Count lines, not occurrences: report how many lines in the records hold the string "script", and nothing else.

====== Provided records ======

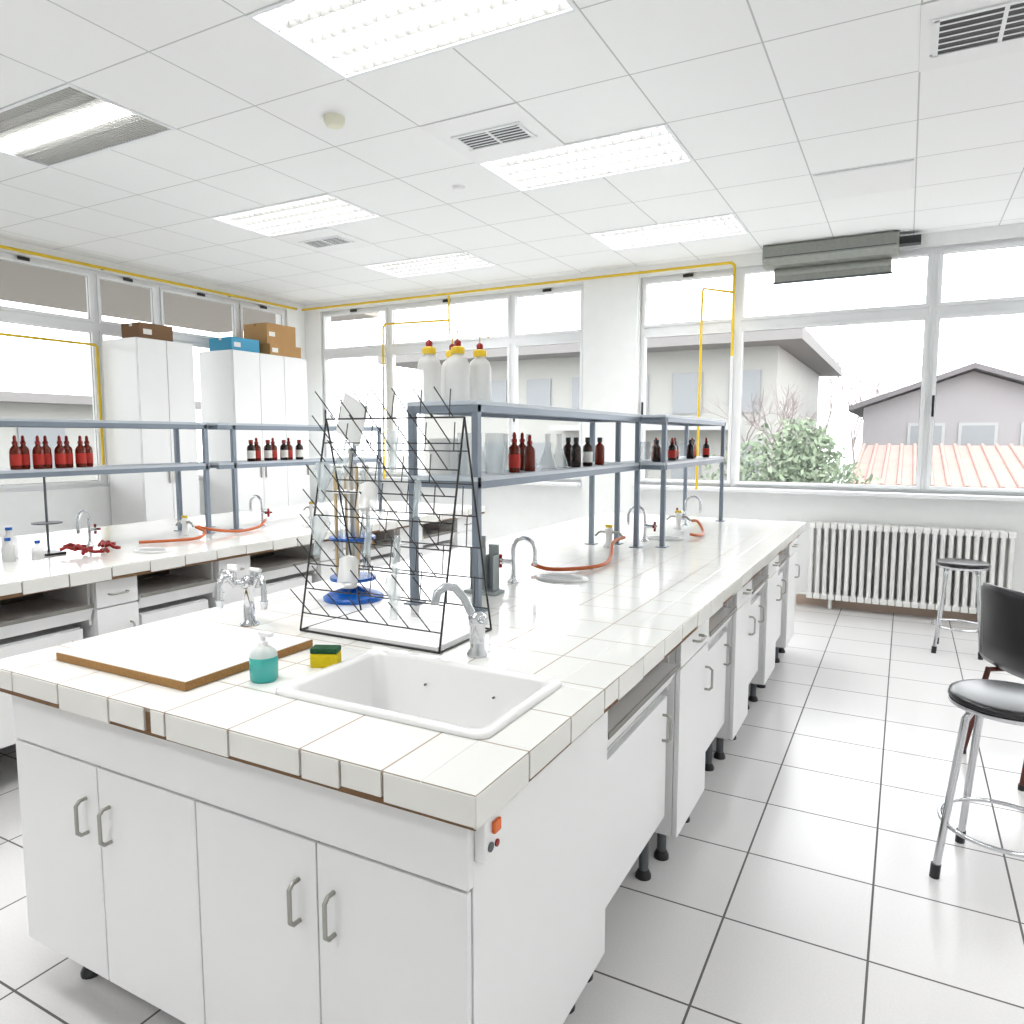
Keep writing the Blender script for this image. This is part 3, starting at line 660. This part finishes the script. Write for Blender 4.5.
def leafcloud(name,blobs,n,size,cols,trunk=None):
    b=MB(); rr=random.Random(len(name)); ms=[mat(name+'_leaf%d'%i,c,.8,var=.3,scale=3) for i,c in enumerate(cols)]
    for i in range(n):
        c,r=blobs[rr.randrange(len(blobs))]
        d=Vector((rr.gauss(0,1),rr.gauss(0,1),rr.gauss(0,1))).normalized()*(rr.random()**.4)
        p=Vector(c)+Vector((d.x*r[0],d.y*r[1],d.z*r[2]))
        u=Vector((rr.gauss(0,1),rr.gauss(0,1),rr.gauss(0,1))).normalized(); w=u.orthogonal().normalized()
        s=size*rr.uniform(.6,1.4)
        b.add([p-u*s,p+w*s*.5,p+u*s,p-w*s*.5],[(0,1,2,3)],ms[rr.randrange(len(ms))])
    if trunk:
        for t in trunk: b.tube(t,.06,BRWD,8)
    b.build(name)
leafcloud('garden_shrub',[((-1.9,14,.6),(1.2,1.0,1.3)),((-2.6,14.2,.3),(1.0,.9,1.2)),((-1.2,14.2,.2),(1.0,.9,1.1)),((-2.1,13.8,-.4),(1.7,1.0,.9)),((-1.6,14,1.1),(.6,.6,.8))],6500,.065,[(.17,.22,.14),(.24,.29,.20),(.12,.16,.10)],[[(-1.9,14,-1.2),(-1.9,14,.5)],[(-2.0,14,-1.2),(-2.5,14.1,.3)]])
TW=mat('bare_branches',(.24,.2,.195),.9)
def baretree(x,y,h,seed):
    rr=random.Random(seed); b=MB()
    def br(p,d,l,r,dep):
        q=p+d*l; b.tube([p,(p+q)/2+Vector((rr.gauss(0,.03),rr.gauss(0,.03),0))*l,q],None,TW,4,rs=[r,r*.85,r*.7],cap=False)
        if dep==0: return
        for _ in range(3 if dep>1 else 4):
            nd=(d+Vector((rr.gauss(0,.45),rr.gauss(0,.45),rr.gauss(.1,.3)))).normalized(); br(q,nd,l*rr.uniform(.6,.85),r*.6,dep-1)
    br(Vector((x,y,-1.2)),Vector((0,0,1)),h*.33,.07,5); b.build('bare_tree')
baretree(-2.6,16.6,3.6,1); baretree(-2.2,38,6.8,2); baretree(-.9,39,6.5,3); baretree(-3.6,38,6.8,5)

# ------------------------------------------------------------ world, camera
w=bpy.data.worlds.new('overcast_sky'); S.world=w; w.use_nodes=True
nt=w.node_tree; bg=nt.nodes['Background']; bg.inputs[0].default_value=(.95,.98,1,1); bg.inputs[1].default_value=4.0
cam=bpy.data.cameras.new('camera'); co=bpy.data.objects.new('camera',cam); S.collection.objects.link(co)
co.location=(0,0,1.54); co.rotation_euler=(math.radians(90-5.77),0,math.radians(28.2))
cam.sensor_width=36; cam.lens=732/1024*36; cam.clip_start=.05; cam.clip_end=300
S.camera=co
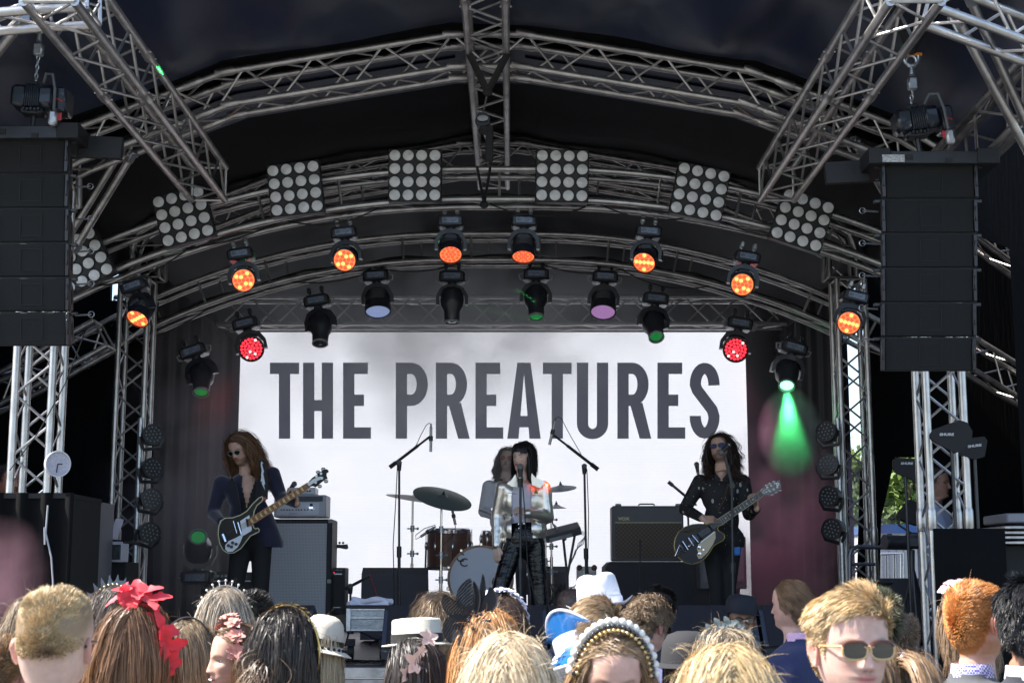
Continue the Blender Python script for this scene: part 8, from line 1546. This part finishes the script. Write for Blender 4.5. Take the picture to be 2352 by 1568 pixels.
# ---------------------------------------------------------------- smoke, coloured lamps
def smoke(label, dens, noise, c, d, col=(.8, .85, 1.), ns=1.2, lo=.45, hi=.75, name='smoke', ell=False):
    m = bpy.data.materials.new(name); m.use_nodes = True; n = m.node_tree; n.nodes.remove(n.nodes['Principled BSDF']); v = n.nodes.new('ShaderNodeVolumePrincipled'); v.inputs['Color'].default_value = (*col, 1); v.inputs['Density'].default_value = dens; v.inputs['Anisotropy'].default_value = .2
    n.links.new(v.outputs[0], n.nodes['Material Output'].inputs['Volume'])
    if noise:
        tc = n.nodes.new('ShaderNodeTexCoord'); nz = n.nodes.new('ShaderNodeTexNoise'); nz.inputs['Scale'].default_value = ns; nz.inputs['Detail'].default_value = 3; n.links.new(tc.outputs['Object'], nz.inputs[0]); mr = n.nodes.new('ShaderNodeMapRange'); mr.inputs[1].default_value = lo; mr.inputs[2].default_value = hi; mr.inputs[3].default_value = 0; mr.inputs[4].default_value = 1; n.links.new(nz.outputs[0], mr.inputs[0])
        gr = n.nodes.new('ShaderNodeTexGradient'); gr.gradient_type = 'SPHERICAL'; mp = n.nodes.new('ShaderNodeMapping'); mp.inputs['Scale'].default_value = (2 / d[0], 2 / d[1], 2 / d[2]); n.links.new(tc.outputs['Object'], mp.inputs[0]); n.links.new(mp.outputs[0], gr.inputs[0])
        a = n.nodes.new('ShaderNodeMath'); a.operation = 'MULTIPLY'; n.links.new(mr.outputs[0], a.inputs[0]); n.links.new(gr.outputs['Fac'], a.inputs[1]); b_ = n.nodes.new('ShaderNodeMath'); b_.operation = 'MULTIPLY'; b_.inputs[1].default_value = dens; n.links.new(a.outputs[0], b_.inputs[0]); n.links.new(b_.outputs[0], v.inputs['Density'])
    o = MB().box(c, d).build(name, m, None, smooth=False, origin=c) if not ell else MB().ell(c, (d[0] / 2, d[1] / 2, d[2] / 2)).build(name, m, None, origin=c)
    return struct(o, 'stuff')
smoke('', .05, False, (XC - .1, 14.65, 3.16), (5.6, 4.1, 3.7), (.93, .95, 1.))
smoke('', 3, True, U(1020, 740, 14.3) , (4.8, 1.4, 2.6), (.96, .98, 1.), 1.6, .35, .7, ell=True)
smoke('', 4.5, True, U(1820, 1260, 13.9), (2.1, 1.3, 2.6), (.95, .62, .75), 1.5, .42, .62, ell=True)
smoke('', 2.2, True, U(450, 1100, 12.7), (2.0, .8, 3.0), (.8, .75, .9), 1.4, .4, .7, ell=True)
smoke('', 2.0, True, U(5, 1330, 9.0), (.6, .4, .8), (.95, .55, .7), 2.5, .3, .6, ell=True)
def spot(name, parent_note, p, target, col, power, ang, blend=.3, size=.03):
    l = bpy.data.lights.new(name, 'SPOT'); l.color = col; l.energy = power; l.spot_size = math.radians(ang); l.spot_blend = blend; l.shadow_soft_size = size; o = bpy.data.objects.new(name, l); COL.objects.link(o); o.location = p; o.rotation_euler = (Vector(target) - Vector(p)).to_track_quat('-Z', 'Y').to_euler(); return o
gt = U(1818, 1060, 13.0); gd = (gt - GP).normalized(); spot('green_beam_lamp', '', GP + gd * .04, gt, (.10, 1., .28), 95, 38, .7)
# the lit smoke the green beam passes through
m = bpy.data.materials.new('beam_smoke'); m.use_nodes = True; n = m.node_tree; n.nodes.remove(n.nodes['Principled BSDF']); v = n.nodes.new('ShaderNodeVolumePrincipled'); v.inputs['Density'].default_value = .9; v.inputs['Color'].default_value = (.9, 1, .95, 1); n.links.new(v.outputs[0], n.nodes['Material Output'].inputs['Volume'])
tc = n.nodes.new('ShaderNodeTexCoord'); nz = n.nodes.new('ShaderNodeTexNoise'); nz.inputs['Scale'].default_value = 4; n.links.new(tc.outputs['Object'], nz.inputs[0]); mr = n.nodes.new('ShaderNodeMapRange'); mr.inputs[1].default_value = .3; mr.inputs[2].default_value = .7; mr.inputs[3].default_value = .5; mr.inputs[4].default_value = 2.2; n.links.new(nz.outputs[0], mr.inputs[0]); n.links.new(mr.outputs[0], v.inputs['Density'])
smoke('', 12, True, GP + gd * .45, (.60, .56, .84), (.9, 1, .95), 5, .2, .6, ell=True)
spot('red_wash_lamp', '', U(1702, 700, 11.2), U(1257, 1101, 11.9), (1, .10, .03), 800, 3.8, .3, .05)
spot('pink_wash_lamp', '', U(1690, 830, 13.0), U(1830, 1300, 13.8), (1, .26, .50), 26, 45, .8, .1)
spot('red_beam_lamp', '', U(559, 655, 11.2), U(500, 900, 12.6), (1, .08, .05), 90, 12, .6, .05)
spot('laser_green', '', U(1240, 700, 13.0), U(290, 68, 8.2), (.05, 1, .2), 420, 2.6, .1, .01)
spot('laser_green', '', U(1232, 735, 13.0), U(435, 575, 11.2), (.05, 1, .2), 120, 4.0, .1, .01)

======

-- Reply to the exercise --
2